Develop stories into a content strategy
A good journalist and PR instinctively know what makes a good story. Harnessing the power of social media is about using these stories or content and making them sharable across the different social platforms. In other words the development of a content strategy – something you can’t do unless you actively participate in social media.
Harness the power of communities
Social media provides a platform for communities of interest, passion and profession to thrive. Understanding where to find these online communities, how to learn from them and how to engage with them is very important.

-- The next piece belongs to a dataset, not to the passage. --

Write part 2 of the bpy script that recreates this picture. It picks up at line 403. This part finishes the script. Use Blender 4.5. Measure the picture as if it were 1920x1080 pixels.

Understand social analytics
Column inches, circulation and the dodgy old advertising equivalent value have been the mainstay of PR measurement for far too long. In contrast social media provides hundreds of potential KPIs, covering not just reach but engagement, sentiment (it’s never perfect) and actions (i.e click-throughs). Understanding the value of social media means having a more analytical mind that can decipher the relationship between things like retweets, comments and authority. Most PR people and journalists didn’t choose the career option to deal with numbers, or pore over charts to extract their meaning, but optimisation is a key part of social media success.
Social media skills for the next generation
PR people and journalists are great communicators, they know how to build relationships and they know how to dig out compelling content. None-the-less, no one from any industry, let alone the marketing industry and journalism can afford not to up-skill. The impact of social media is already being felt on society and many of these changes will be irrevocable.